By Shailendra Bhatnagar
NEW DELHI: Bharti Tele-Ventures, a leading Indian telecom services provider,
reported on Wednesday its April-June net loss widened, despite revenue nearly
doubling, because of expenditure on expansion. New Delhi-based Bharti, one of
three integrated telecom service providers in India, offers mobile, fixed-line,
national long-distance and overseas phone services and Internet access.
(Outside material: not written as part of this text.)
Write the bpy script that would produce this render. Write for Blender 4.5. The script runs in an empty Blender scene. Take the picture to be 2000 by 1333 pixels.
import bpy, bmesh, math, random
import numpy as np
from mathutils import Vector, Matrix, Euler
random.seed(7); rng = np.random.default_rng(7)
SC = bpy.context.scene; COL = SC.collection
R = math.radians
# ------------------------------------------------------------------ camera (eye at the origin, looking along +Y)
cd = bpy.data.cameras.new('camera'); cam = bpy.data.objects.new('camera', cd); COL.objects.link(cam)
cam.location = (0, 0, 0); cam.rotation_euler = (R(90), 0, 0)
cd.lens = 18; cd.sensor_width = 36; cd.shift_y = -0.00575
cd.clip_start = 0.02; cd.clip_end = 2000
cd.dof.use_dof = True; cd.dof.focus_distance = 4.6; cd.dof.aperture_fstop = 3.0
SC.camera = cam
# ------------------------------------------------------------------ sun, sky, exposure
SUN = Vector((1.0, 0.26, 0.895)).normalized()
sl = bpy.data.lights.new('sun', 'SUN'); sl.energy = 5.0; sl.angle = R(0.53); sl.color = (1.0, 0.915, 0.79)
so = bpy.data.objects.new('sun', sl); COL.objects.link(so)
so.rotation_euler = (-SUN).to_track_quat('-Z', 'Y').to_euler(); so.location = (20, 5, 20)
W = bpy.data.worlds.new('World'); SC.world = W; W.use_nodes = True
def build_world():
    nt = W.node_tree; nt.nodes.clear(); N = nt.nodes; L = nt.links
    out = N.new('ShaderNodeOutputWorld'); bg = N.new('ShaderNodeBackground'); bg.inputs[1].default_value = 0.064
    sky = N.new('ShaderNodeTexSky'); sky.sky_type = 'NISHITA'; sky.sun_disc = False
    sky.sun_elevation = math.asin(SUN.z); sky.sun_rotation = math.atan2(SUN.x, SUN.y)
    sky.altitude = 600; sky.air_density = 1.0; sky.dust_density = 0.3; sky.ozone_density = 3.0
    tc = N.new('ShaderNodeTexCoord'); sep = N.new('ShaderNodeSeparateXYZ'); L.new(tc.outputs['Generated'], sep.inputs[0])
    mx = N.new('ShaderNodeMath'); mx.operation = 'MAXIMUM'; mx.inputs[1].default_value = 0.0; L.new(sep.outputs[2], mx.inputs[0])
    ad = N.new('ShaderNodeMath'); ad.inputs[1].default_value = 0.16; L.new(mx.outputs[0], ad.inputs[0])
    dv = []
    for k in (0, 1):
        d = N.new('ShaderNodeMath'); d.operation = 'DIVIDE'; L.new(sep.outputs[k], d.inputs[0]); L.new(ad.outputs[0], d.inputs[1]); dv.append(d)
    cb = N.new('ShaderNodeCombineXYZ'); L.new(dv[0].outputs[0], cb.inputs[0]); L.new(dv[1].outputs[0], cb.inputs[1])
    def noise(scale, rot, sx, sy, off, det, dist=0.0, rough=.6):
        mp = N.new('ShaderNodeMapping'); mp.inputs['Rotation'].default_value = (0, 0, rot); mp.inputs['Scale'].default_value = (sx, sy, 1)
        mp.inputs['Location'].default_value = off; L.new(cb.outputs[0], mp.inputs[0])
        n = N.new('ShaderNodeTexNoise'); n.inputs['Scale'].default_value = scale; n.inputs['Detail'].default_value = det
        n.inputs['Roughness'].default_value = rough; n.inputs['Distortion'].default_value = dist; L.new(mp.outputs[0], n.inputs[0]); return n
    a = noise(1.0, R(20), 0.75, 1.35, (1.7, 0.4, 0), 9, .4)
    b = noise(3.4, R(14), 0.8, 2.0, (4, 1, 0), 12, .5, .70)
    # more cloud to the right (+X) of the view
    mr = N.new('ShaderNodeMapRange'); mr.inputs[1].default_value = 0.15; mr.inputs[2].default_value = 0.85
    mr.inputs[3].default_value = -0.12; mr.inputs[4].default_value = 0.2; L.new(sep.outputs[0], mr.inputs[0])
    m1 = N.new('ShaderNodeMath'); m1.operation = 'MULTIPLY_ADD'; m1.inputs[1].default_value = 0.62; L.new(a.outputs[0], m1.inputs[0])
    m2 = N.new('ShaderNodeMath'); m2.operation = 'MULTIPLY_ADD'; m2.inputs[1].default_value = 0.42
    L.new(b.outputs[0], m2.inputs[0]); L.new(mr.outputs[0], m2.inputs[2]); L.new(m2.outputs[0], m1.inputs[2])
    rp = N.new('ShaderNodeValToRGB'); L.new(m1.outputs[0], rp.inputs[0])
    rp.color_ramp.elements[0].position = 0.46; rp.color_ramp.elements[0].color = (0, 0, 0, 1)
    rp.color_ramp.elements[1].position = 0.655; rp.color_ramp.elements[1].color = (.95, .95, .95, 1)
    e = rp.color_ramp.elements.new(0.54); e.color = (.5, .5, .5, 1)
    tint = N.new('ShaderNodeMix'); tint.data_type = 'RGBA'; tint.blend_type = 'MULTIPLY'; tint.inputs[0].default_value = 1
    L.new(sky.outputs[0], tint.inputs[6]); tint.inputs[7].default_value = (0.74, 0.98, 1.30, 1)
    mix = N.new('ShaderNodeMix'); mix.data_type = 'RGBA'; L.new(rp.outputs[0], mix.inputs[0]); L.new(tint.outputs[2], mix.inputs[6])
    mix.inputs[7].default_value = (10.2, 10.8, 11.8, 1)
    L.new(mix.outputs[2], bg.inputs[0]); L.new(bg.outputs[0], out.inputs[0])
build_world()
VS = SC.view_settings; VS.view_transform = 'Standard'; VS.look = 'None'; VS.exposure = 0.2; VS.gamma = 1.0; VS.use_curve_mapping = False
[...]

Bharti, which in February became the first mobile operator to get listed on
domestic markets, said its first-quarter loss rose to 676.2 million rupees ($14
million) from 278.3 million a year earlier. Total revenue rose to 5.39 billion
rupees from 2.76 billion rupees. Analysts said losses in the initial years are
commonplace in the money-guzzling telecom sector as companies spend vast amounts
to set up costly infrastructure and undergo bruising prices wars to win
customers.
"Costs have risen because of the expansion that the company has
undertaken and in improving the quality of its network," said Kalpesh
Parekh, analyst at Sushil Finance Ltd. This was reflected in the interest costs
tripling to 620.7 million rupees, and depreciation and amortization costs
surging 128 percent to 1.24 billion rupees. The company said it had also booked
pre-operative costs of 207.5 million rupees, compared with 60.5 million rupees a
year earlier, but did not provide more details.
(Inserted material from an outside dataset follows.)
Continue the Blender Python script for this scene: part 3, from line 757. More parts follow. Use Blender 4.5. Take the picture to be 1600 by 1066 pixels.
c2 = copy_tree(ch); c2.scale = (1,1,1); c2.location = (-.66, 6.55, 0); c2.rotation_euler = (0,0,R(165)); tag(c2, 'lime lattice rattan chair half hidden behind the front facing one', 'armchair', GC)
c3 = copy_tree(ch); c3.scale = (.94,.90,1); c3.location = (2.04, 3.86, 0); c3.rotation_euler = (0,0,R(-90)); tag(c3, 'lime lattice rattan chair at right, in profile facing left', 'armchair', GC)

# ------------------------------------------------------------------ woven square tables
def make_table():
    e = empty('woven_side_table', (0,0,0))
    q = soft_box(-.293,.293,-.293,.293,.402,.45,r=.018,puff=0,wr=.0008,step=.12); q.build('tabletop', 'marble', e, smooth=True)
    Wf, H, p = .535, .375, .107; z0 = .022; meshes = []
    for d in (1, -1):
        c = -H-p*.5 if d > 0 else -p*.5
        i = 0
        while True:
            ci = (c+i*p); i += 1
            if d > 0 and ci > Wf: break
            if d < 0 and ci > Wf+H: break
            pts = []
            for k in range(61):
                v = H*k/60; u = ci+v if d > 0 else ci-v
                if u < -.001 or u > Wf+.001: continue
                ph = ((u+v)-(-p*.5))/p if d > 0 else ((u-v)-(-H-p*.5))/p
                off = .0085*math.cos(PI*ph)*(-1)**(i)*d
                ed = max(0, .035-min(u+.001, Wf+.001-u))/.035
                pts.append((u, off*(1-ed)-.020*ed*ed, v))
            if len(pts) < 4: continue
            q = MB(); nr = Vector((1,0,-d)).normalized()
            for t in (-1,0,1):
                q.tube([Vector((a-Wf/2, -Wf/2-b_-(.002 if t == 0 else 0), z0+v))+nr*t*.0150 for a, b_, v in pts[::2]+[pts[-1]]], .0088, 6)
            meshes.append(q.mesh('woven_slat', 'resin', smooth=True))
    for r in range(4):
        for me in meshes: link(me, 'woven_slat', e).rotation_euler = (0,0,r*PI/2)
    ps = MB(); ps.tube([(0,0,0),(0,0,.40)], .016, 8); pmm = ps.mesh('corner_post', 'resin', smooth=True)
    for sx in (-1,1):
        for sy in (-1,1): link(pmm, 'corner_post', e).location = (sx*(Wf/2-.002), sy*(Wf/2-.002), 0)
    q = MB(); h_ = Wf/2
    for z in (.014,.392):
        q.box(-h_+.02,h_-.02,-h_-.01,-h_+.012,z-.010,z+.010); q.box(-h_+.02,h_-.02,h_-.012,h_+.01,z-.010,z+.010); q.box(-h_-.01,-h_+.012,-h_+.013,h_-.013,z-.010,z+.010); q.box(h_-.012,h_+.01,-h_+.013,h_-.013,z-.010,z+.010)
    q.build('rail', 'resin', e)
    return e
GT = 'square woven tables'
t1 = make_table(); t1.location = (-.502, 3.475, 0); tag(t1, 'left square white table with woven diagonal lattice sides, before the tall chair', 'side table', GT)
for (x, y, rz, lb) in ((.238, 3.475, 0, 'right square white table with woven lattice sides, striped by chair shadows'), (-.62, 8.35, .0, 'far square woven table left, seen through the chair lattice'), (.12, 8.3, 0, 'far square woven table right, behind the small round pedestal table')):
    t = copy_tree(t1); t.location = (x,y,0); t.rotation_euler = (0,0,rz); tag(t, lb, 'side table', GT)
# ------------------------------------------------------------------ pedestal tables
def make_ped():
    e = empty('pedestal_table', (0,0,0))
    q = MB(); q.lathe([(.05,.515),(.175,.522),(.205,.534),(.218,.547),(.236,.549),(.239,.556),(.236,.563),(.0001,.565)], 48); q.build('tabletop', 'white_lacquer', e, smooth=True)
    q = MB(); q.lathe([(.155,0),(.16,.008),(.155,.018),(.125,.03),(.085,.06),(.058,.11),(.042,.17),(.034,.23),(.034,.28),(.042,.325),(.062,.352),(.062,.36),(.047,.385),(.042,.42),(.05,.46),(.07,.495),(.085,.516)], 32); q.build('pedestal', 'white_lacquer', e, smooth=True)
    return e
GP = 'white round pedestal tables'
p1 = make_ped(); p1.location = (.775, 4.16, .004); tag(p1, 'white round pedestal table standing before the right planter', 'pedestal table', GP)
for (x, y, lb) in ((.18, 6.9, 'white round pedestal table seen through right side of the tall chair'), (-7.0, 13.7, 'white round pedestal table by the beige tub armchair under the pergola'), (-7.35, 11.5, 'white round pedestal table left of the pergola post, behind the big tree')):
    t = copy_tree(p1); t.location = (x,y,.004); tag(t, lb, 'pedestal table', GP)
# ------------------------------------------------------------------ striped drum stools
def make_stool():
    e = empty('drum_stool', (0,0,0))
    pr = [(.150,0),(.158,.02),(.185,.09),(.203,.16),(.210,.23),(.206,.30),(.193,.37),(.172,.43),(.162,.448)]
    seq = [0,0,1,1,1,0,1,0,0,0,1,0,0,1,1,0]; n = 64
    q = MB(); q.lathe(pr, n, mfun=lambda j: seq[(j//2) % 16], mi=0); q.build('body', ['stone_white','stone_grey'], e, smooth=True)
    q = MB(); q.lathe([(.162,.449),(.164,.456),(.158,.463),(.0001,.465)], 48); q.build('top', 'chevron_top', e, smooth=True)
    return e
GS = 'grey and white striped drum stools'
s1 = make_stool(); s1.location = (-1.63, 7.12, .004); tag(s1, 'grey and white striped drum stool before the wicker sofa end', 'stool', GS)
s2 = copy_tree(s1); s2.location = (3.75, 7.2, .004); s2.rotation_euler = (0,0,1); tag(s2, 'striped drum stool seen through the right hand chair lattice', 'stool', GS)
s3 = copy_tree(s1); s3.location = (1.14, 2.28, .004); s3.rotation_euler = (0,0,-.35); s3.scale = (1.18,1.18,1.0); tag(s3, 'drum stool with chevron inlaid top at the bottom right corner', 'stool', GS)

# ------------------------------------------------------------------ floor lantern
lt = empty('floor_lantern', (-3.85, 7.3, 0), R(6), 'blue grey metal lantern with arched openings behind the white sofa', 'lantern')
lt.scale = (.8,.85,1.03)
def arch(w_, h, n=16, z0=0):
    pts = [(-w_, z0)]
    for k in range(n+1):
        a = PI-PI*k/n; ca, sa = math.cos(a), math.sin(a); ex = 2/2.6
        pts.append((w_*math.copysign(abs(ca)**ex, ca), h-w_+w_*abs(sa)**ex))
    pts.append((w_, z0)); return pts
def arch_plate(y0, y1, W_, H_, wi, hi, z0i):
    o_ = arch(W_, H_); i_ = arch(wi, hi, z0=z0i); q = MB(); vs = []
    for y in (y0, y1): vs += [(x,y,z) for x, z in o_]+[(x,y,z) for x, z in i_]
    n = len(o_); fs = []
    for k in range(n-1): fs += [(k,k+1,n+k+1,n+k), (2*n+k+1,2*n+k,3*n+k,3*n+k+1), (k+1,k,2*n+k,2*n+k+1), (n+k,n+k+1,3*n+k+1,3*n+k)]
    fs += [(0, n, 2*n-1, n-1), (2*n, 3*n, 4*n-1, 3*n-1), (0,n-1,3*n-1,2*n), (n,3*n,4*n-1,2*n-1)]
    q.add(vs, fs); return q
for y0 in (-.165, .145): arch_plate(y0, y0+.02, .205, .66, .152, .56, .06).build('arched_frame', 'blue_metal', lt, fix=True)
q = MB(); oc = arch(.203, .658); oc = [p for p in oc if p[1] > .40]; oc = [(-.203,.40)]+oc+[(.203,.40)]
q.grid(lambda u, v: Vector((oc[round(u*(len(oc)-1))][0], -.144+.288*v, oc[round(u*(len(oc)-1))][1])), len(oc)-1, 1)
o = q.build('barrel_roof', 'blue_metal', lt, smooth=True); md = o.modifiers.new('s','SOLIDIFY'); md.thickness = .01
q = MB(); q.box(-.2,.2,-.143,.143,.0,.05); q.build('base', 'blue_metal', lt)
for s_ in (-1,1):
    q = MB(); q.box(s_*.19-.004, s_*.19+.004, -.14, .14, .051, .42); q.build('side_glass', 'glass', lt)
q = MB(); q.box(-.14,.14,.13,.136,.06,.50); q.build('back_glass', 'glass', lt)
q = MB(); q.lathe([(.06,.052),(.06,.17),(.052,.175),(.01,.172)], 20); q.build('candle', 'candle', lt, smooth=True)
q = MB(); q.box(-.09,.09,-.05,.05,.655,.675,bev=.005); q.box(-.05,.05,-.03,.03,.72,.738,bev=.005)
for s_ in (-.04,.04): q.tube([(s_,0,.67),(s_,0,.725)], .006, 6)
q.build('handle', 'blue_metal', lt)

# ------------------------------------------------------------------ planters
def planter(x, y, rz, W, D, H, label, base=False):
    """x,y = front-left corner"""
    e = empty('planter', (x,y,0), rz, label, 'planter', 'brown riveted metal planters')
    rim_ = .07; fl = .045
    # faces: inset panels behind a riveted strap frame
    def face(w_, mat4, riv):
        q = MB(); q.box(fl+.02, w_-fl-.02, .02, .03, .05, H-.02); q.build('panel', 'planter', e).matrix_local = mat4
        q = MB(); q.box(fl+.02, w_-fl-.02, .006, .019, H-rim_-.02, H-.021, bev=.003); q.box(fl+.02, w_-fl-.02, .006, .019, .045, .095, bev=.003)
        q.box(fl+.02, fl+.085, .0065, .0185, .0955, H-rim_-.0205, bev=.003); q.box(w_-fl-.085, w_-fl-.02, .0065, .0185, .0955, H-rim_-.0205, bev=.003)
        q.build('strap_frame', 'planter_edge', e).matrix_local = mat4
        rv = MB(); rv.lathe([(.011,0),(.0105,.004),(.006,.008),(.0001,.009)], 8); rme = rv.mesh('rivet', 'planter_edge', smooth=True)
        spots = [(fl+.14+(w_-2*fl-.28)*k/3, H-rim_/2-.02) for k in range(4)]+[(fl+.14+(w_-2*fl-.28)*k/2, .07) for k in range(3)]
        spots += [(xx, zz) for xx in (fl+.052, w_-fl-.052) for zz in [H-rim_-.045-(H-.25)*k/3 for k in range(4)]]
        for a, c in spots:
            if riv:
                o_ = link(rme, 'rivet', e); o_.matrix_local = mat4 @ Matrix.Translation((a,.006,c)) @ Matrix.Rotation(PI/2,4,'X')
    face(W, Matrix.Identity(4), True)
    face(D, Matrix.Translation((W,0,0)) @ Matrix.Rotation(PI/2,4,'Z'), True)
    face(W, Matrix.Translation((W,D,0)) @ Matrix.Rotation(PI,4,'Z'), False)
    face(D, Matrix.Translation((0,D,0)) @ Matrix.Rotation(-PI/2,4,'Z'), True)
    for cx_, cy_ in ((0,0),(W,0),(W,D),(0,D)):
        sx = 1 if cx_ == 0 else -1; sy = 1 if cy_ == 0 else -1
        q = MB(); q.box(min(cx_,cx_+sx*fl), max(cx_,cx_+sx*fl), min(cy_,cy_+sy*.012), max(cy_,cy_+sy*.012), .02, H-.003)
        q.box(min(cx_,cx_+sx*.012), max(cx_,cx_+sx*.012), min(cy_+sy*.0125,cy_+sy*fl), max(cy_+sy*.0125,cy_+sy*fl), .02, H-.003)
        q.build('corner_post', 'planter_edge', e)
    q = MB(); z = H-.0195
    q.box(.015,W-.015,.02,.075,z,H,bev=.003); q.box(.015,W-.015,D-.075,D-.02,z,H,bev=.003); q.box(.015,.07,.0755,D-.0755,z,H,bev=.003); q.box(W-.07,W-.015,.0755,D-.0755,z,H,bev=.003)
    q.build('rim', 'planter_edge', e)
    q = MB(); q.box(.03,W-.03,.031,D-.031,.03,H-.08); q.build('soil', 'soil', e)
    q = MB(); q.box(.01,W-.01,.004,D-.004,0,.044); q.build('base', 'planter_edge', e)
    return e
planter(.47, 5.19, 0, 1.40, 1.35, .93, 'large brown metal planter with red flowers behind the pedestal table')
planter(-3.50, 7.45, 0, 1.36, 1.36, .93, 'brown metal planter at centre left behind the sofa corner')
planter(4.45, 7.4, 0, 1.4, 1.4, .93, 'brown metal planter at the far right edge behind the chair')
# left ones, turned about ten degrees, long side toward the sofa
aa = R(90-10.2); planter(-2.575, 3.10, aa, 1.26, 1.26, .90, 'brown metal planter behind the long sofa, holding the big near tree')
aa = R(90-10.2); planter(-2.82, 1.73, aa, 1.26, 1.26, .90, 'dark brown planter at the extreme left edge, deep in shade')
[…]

Bharti rolled out a clutch of services across the country in the past
quarter, launching fixed-line operations in the southern states of Karnataka and
Tamil Nadu and also began mobile services in three northern and two central
provinces. Bharti now provides mobile services in 14 of the 22 telecom circles.
Cellular Business
Bharti had 1.6 million users at the end of the quarter, up 128 percent from a
year earlier, making it the leading cellular service provider in a country of
over a billion people. Mobile services accounted for approximately 75 percent of
total revenue, a company statement said. India's $5.0 billion mobile phone
sector, billed as one of the fastest growing markets globally in this decade,
has some 7.4 million users, which are expected to surge at a compounded annual
growth rate of 46 percent in the next five years.
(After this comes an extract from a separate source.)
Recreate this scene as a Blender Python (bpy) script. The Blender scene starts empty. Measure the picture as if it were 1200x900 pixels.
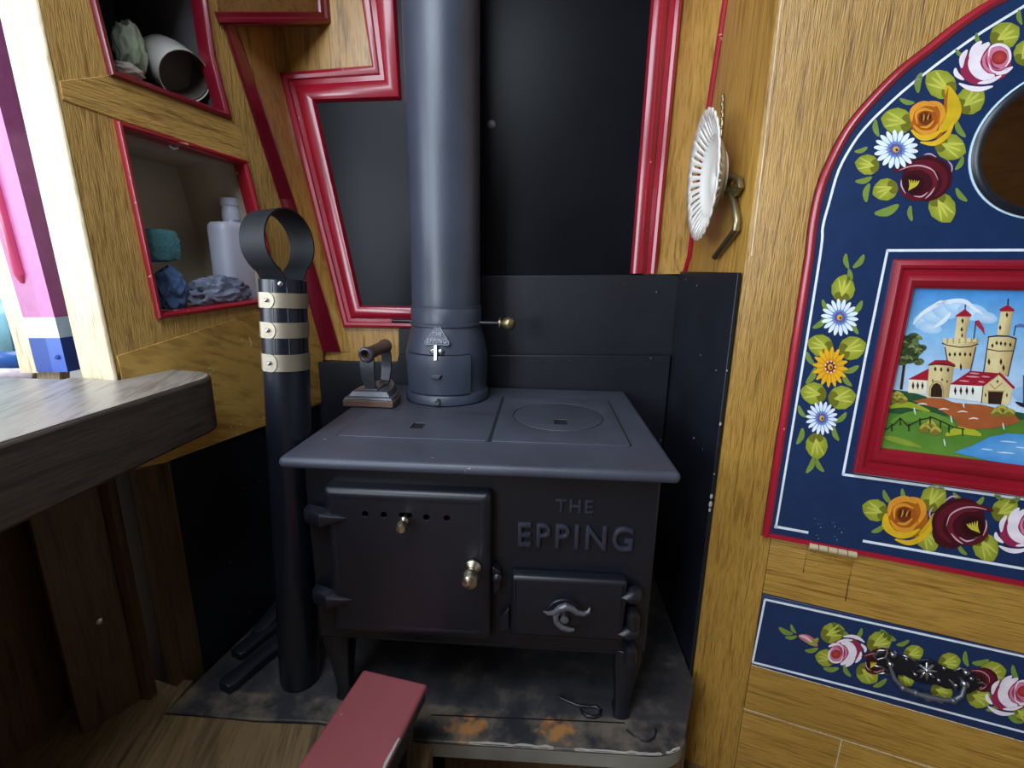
import bpy, bmesh, math, random
from mathutils import Vector, Matrix, noise
random.seed(7)
V = Vector
SC = bpy.context.scene
COL = SC.collection

# ------------------------------------------------------------------ camera
F, CX, CY = 550.0, 600.0, 450.0
ZC = 0.714                                   # camera height above the hearth
_d = V(((565 - 600) / F, (2750 - 450) / F, 1.0)).normalized()
_yy = CY + F * (-(_d.z + _d.x * 36 / F) / _d.y)
_Y = V((36 / F, (_yy - CY) / F, 1.0)).normalized()
_Z = -_d
_X = _Y.cross(_Z).normalized()
CAM = V((0, 0, ZC))


def ray(px, py):
    c = V(((px - CX) / F, (py - CY) / F, 1.0))
    return V((_X.dot(c), _Y.dot(c), _Z.dot(c)))


def hit(px, py, p0, n):
    r = ray(px, py)
    return CAM + r * ((p0 - CAM).dot(n) / r.dot(n))


def on_z(px, py, z):
    return hit(px, py, V((0, 0, z)), V((0, 0, 1)))


def on_y(px, py, y):
    return hit(px, py, V((0, y, 0)), V((0, 1, 0)))


def on_x(px, py, x):
    return hit(px, py, V((x, 0, 0)), V((1, 0, 0)))


cam_data = bpy.data.cameras.new('camera')
cam = bpy.data.objects.new('camera', cam_data)
COL.objects.link(cam)
cam_data.sensor_fit = 'HORIZONTAL'
cam_data.sensor_width = 36.0
cam_data.lens = 36.0 * F / 1200.0
cam_data.clip_start = 0.01
right = V((_X.x, _Y.x, _Z.x))
down = V((_X.y, _Y.y, _Z.y))
fwd = V((_X.z, _Y.z, _Z.z))
mw = Matrix((right, -down, -fwd)).transposed().to_4x4()
mw.translation = CAM
cam.matrix_world = mw
SC.camera = cam

# ------------------------------------------------------------------ the planes of the cabin
YB = 1.085                                   # cabin side behind the range
XR = 0.304                                   # return wall right of the range
RC = V((XR, 0.752, 0))                       # corner of return wall and cupboard front
RD = V((0.95, -0.3126, 0)).normalized()      # along the cupboard front
RN = V((-0.3126, -0.95, 0)).normalized()     # cupboard front faces this way
LP = V((-0.52, 1.07, 0))
LD = V((0.2293, 0.973, 0)).normalized()      # along the left bulkhead, away
LN = V((0.973, -0.2293, 0)).normalized()     # left bulkhead faces this way
UP = V((0, 0, 1))


def PR(px, py, off=0.0):
    return hit(px, py, RC + RN * off, RN)


def PL(px, py, off=0.0):
    return hit(px, py, LP + LN * off, LN)


def PB(px, py, off=0.0):
    return on_y(px, py, YB - off)


def lin(c):
    return c / 12.92 if c <= 0.04045 else ((c + 0.055) / 1.055) ** 2.4


def rgb(r, g, b):
    return (lin(r / 255), lin(g / 255), lin(b / 255))


# ------------------------------------------------------------------ materials
def nodes(name):
    m = bpy.data.materials.new(name)
    m.use_nodes = True
    nt = m.node_tree
    nt.nodes.clear()
    out = nt.nodes.new('ShaderNodeOutputMaterial')
    b = nt.nodes.new('ShaderNodeBsdfPrincipled')
    nt.links.new(b.outputs[0], out.inputs[0])
    return m, nt, b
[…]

Bharti controls more than a fifth of the total market and competes mainly
with Hutchison Whampoa's Indian unit and the unlisted Idea Cellular Ltd, owned
jointly by U.S. giant AT&T Wireless, India's Tata group and the Birla
conglomerate. Bharti's shares ended up 2.62 percent at 31.30 rupees, while the
benchmark Bombay index inched down 0.11 percent. At the current price, the stock
is still down 30 percent from its initial offer price of 45 rupees. "The
stock is a long term story," Parekh said.